How could I construct a module $M$ that has exactly $n$ composition series?

Question

How could I construct a module $M$ that has exactly $n$ composition series?

I can't seem to find a series of submodules where each have exactly $n \in \mathbb{N}$ composition series. I don't know if there is something like a classic example of this.

Answer 1

Consider the $\mathbb{Z}$-module $M=(\mathbb{Z}/2^{n-1}\mathbb{Z})\oplus(\mathbb{Z}/3\mathbb{Z})$. There are exactly $n$ distinct composition series for $M$. The composition series are given by $$0=M_0^i\subsetneq M_1^i \subsetneq M_2^i\subsetneq \ldots \subsetneq M_{n-1}^i\subsetneq M_n^i=M,$$ where $i=1,2,\ldots,n$, and $$M_j^i=\begin{cases}\big\langle (2^{n-1-j},0)\big\rangle&\text{for }j=0,1,2,\ldots,i-1,\\ \big\langle (2^{n-j},0),(0,1)\big\rangle&\text{for }j=i,i+1,i+2,\ldots,n.\end{cases}$$ Hence, for any integer $n\geq 0$, there exist a ring $R$ and a left $R$-module $M$ of finite length such that $M$ has exactly $n$ distinct composition series.

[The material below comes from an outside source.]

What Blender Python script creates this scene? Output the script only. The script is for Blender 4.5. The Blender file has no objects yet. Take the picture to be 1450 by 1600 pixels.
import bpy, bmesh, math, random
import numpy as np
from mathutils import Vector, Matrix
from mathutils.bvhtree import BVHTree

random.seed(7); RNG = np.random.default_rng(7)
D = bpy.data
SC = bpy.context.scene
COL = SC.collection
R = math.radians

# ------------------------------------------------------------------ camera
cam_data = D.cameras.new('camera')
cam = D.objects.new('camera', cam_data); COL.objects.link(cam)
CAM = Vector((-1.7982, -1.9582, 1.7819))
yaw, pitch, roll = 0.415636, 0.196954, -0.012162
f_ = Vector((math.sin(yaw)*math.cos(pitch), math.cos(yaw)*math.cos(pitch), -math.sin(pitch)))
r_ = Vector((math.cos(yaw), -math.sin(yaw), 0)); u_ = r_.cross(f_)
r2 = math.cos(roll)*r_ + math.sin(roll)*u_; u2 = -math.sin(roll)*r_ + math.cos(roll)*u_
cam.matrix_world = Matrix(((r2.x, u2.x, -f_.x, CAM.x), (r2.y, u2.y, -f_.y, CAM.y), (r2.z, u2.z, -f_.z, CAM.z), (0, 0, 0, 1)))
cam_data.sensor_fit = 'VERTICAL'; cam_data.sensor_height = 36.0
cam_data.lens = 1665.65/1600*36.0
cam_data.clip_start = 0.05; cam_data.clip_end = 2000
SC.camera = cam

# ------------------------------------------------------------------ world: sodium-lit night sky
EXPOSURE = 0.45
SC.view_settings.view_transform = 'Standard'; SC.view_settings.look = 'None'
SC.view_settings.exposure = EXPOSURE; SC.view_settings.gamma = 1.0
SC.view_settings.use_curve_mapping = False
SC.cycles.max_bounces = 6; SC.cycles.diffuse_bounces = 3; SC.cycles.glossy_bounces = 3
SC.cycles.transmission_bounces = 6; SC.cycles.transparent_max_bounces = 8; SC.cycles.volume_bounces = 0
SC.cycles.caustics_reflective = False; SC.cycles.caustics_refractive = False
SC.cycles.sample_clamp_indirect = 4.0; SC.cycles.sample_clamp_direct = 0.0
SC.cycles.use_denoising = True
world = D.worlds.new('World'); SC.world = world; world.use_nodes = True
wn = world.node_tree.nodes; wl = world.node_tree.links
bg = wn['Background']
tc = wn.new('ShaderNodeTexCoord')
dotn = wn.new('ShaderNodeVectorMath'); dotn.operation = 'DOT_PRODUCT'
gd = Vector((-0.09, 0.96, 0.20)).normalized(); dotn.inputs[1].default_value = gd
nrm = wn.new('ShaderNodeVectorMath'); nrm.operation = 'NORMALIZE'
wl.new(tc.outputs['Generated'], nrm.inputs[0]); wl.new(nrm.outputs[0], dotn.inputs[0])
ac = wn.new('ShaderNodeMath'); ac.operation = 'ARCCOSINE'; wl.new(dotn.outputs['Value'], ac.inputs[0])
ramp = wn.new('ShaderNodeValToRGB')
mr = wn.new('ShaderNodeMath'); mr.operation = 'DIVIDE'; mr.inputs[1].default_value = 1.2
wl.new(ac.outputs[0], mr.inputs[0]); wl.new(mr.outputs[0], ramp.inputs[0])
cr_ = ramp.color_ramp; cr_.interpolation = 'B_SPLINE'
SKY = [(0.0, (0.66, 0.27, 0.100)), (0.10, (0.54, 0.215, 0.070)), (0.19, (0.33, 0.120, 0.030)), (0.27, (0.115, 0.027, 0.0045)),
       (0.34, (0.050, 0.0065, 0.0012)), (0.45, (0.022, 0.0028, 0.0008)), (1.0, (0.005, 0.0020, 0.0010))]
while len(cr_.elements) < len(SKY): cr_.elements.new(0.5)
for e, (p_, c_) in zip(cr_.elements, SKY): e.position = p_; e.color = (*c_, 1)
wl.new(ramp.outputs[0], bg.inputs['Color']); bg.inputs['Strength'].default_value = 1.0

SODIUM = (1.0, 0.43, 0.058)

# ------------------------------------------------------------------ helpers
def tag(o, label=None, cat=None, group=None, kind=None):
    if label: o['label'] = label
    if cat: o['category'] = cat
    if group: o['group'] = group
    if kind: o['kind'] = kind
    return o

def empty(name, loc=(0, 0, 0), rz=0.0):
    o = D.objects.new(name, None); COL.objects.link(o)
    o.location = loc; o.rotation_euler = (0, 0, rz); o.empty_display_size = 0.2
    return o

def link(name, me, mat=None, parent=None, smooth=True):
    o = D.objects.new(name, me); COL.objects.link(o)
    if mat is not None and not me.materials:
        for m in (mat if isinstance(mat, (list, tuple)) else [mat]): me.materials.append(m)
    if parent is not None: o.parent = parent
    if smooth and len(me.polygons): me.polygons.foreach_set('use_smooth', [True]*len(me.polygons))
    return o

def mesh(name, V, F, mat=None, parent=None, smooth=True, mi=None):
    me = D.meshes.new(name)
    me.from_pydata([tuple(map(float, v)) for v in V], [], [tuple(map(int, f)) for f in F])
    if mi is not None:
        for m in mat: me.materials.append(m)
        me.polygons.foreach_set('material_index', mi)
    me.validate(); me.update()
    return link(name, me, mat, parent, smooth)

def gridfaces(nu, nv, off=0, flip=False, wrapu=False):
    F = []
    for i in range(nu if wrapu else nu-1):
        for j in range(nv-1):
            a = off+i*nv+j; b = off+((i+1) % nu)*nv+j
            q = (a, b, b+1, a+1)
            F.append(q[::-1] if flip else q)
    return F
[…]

It would be an interesting question to fix the ring $R$ or demand that $M$ be indecomposable. For example, if $R$ is a finite field of order $q$, then due to this lecture note, the only possible values of $n$ are of the form $$n=[k]_q!=\prod_{i=1}^k\frac{q^i-1}{q-1}=\prod_{i=1}^k(1+q+q^2+\ldots+q^{i-1}).$$ If $R=\mathbb{Z}$ or $R$ is a semisimple ring, and $M$ is an indecomposable left $R$-module of finite length, then $M$ has exactly one composition series.

It is of course possible to have a module of finite length with infinitely many composition series. Take for example $R=\mathbb{Q}$ and $M=\mathbb{Q}^2$. Then, for every $r\in\mathbb{Q}$, $$0\subsetneq \operatorname{span}\big\{(1,r)\big\}\subsetneq M$$ is a composition series of $M$ (and along with $0\subsetneq \operatorname{span}\big\{(0,1)\big\}\subsetneq M$, these are all composition series of $M$).